For those who have yet to see "Psycho," the film breaks off into two halves, the first following Miss Marion Crane, secretary and hopeless romantic, who in an effort to better her situation, steals a large sum of money from her boss and skips town. She ends up at the Bates Motel, where she meets the proprietor, Norman Bates. Norman invites Marion to dinner and presents himself as a strange, yet seemingly harmless young man.

Afterwards, in one the film’s most memorable and famous scenes, Marion decides to take a shower, where she is brutally stabbed to death by Norman’s mother.
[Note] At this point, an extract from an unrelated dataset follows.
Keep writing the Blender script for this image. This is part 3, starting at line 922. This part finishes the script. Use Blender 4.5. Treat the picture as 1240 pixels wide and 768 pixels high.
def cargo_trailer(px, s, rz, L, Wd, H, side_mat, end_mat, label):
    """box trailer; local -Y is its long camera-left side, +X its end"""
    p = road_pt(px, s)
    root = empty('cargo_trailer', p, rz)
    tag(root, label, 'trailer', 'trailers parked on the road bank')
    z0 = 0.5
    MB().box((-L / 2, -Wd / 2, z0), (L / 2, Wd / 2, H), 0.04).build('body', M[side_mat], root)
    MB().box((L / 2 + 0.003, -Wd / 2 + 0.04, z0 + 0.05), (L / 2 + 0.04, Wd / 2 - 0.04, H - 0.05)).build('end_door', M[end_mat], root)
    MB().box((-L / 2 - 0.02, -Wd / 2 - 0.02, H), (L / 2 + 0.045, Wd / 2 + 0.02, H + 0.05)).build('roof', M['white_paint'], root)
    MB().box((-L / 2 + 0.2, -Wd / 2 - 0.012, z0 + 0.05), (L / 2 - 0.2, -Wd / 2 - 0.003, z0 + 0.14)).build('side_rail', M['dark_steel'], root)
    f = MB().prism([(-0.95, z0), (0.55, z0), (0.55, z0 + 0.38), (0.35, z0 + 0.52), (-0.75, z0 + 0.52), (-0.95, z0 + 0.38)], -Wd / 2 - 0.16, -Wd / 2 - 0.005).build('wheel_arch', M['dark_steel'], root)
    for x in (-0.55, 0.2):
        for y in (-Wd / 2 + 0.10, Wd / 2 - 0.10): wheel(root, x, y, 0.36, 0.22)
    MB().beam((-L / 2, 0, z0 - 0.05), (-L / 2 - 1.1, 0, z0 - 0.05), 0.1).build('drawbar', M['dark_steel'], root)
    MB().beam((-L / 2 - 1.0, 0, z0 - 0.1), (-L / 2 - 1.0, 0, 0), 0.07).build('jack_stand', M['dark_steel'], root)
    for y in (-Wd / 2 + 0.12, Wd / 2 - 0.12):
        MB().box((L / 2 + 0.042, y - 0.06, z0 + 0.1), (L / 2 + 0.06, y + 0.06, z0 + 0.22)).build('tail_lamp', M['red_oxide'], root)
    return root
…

The rest of the film delves deeper into Norman's idiosyncrasies as Marion’s friends and family confront him about her whereabouts.

Marion’s robbery and escape establishes much of the film’s paranoia. Hitchcock’s focus on her money handling makes her run-ins with the law, or even just a quick glance from her boss, incredibly nerve racking.

Initially, Anthony Perkins' Bates is  strangely inviting. His initial calm demeanor – achieved through incessant chewing and smiling – welcome both Marion and the viewer to the motel.  But when implicated, his stuttered frustration reveals enough to raise the tension. It’s a case of will he or won’t he be caught, and it’s as exciting as any action movie.

His performance, coupled by Hitchcock’s direction, leaves much to the imagination. For instance, when Janet Leigh's Marion is slaughtered, nothing much is shown onscreen. The genius is that Hitchcock cuts the scene in such a way that he leaves its explicitness for us to imagine.

It was a shrewd move because his restraint is one of reasons the movie is so interesting. Norman Bates’ relationship with his mother is one to be studied.  It's free of judgments, because the director wanted his audience to see into the mind of the killer.  Through the brilliant frenzy that is "Psycho," he succeeded.